Please note that a C function struct S f() is transformed by the compiler to struct S* f(struct S*) and actually called as

struct S _;
f(&_);

Users don't have control over it, so this means that returning C structs from "exported" Go functions can also cause troubles.

@chfast I'm likely missing something but I don't see how that can cause a problem. The transformation that you describe is done implicitly by the C compiler. The problems described here only arise in Go code. The Go code is going to return a struct in the usual way for Go code, with the usual zero initialization of the result as neeed. The fact that the C code will then copy that into uninitialized C memory doesn't matter.

Sorry, I incorrectly assumed that "exported" Go functions have C ABI.

@chfast Behind the scenes, C code that calls an exported Go function actually calls a C wrapper, generated by cgo, that calls the Go function using the Go ABI and translates the results into the C ABI.

Nothing more here for Go 1.11.

We have an implementation that panics, Go 1.18, frequently (panics within minutes of any restart when loaded). The process is C++, RHEL/8, intel compiler, that loads a Golang shared object. The interface between C++ and Go is one that passes a byte*/[]byte back and forth using a Go channel for each direction. Messages are marshalled into buffers which are all allocated from C.malloc and un-marshaled into message objects in the other language. There is no other interaction between C++ and Go. Messages queued from C++ to Go run on a C++ thread that marshals the message, then un-marshals it into a Go message and puts it into a Go channel for goroutines to take. Messages from Go to C++ are queued on a Go channel by a goroutine, and taken off that channel using a C++ thread that dequeues the Go message from the channel, marshals it into a byte[], then un-marshals it into a C message. Marshaling is used as a means to avoid type converting - unsafe.Pointer is used along with a byte size for the un-marshaling functions - the unsafe.Pointer always being C.malloc memory.

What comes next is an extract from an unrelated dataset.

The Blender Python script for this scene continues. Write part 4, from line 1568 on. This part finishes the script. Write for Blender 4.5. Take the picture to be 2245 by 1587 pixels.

Many variations on this theme have been tried, as well as variations on which heap to use for the byte pointers. The Go channels have even been removed and replace with C.malloc shared memory. Always the same problem occurs.

(gdb) bt
#0 runtime.raise () at /home/defrain/legit3/ams/mediaserver/Golang/go/src/runtime/sys_linux_amd64.s:165
#1 0x00007f0617a20a25 in runtime.dieFromSignal (sig=6) at /home/defrain/legit3/ams/mediaserver/Golang/go/src/runtime/signal_unix.go:769
#2 0x00007f0617a20c78 in runtime.crash () at /home/defrain/legit3/ams/mediaserver/Golang/go/src/runtime/signal_unix.go:861
#3 0x00007f0617a0b5b1 in runtime.fatalthrow.func1 () at /home/defrain/legit3/ams/mediaserver/Golang/go/src/runtime/panic.go:1257
#4 0x00007f0617a0b530 in runtime.fatalthrow () at /home/defrain/legit3/ams/mediaserver/Golang/go/src/runtime/panic.go:1250
#5 0x00007f0617a0b2f1 in runtime.throw (s=...) at /home/defrain/legit3/ams/mediaserver/Golang/go/src/runtime/panic.go:1198
#6 0x00007f0617a2ea96 in runtime.gentraceback (pc0=139664142949814, sp0=824634060688, lr0=, gp=, skip=0, pcbuf=0x0, max=2147483647, callback=
{void (runtime.stkframe *, void *, bool *)} 0x7f060d824a18, v=0x0, flags=0) at /home/defrain/legit3/ams/mediaserver/Golang/go/src/runtime/traceback.go:274
#7 0x00007f06179f4e57 in runtime.scanstack (gp=0xc000000b60, gcw=0xc000045698) at /home/defrain/legit3/ams/mediaserver/Golang/go/src/runtime/mgcmark.go:748
#8 0x00007f06179f3d91 in runtime.markroot.func1 () at /home/defrain/legit3/ams/mediaserver/Golang/go/src/runtime/mgcmark.go:232
#9 0x00007f06179f3b50 in runtime.markroot (gcw=0xc000045698, i=22) at /home/defrain/legit3/ams/mediaserver/Golang/go/src/runtime/mgcmark.go:205
#10 0x00007f06179f59b9 in runtime.gcDrain (gcw=0xc000045698, flags=3) at /home/defrain/legit3/ams/mediaserver/Golang/go/src/runtime/mgcmark.go:1013
#11 0x00007f06179f2a05 in runtime.gcBgMarkWorker.func2 () at /home/defrain/legit3/ams/mediaserver/Golang/go/src/runtime/mgc.go:1269
#12 0x00007f0617a39146 in runtime.systemstack () at /home/defrain/legit3/ams/mediaserver/Golang/go/src/runtime/asm_amd64.s:383
#13 0x0000000000000000 in ?? ()

The SIGABRT comes from a GC thread. The GC code is generating a traceback in what appears to be a stack scan and the traceback code panics when it fails to identify a function pointer. I don’t know exactly why the panic generating gentraceback is in the “middle” of the GC code but it appears related to resolving defer operations (it’s not generating a traceback for logging, but, to identify what’s going on in the call stack it’s searching). It appears the GC code may be misusing frame.lr in stack frame 7 along the path executing (which ends in the fatal panic).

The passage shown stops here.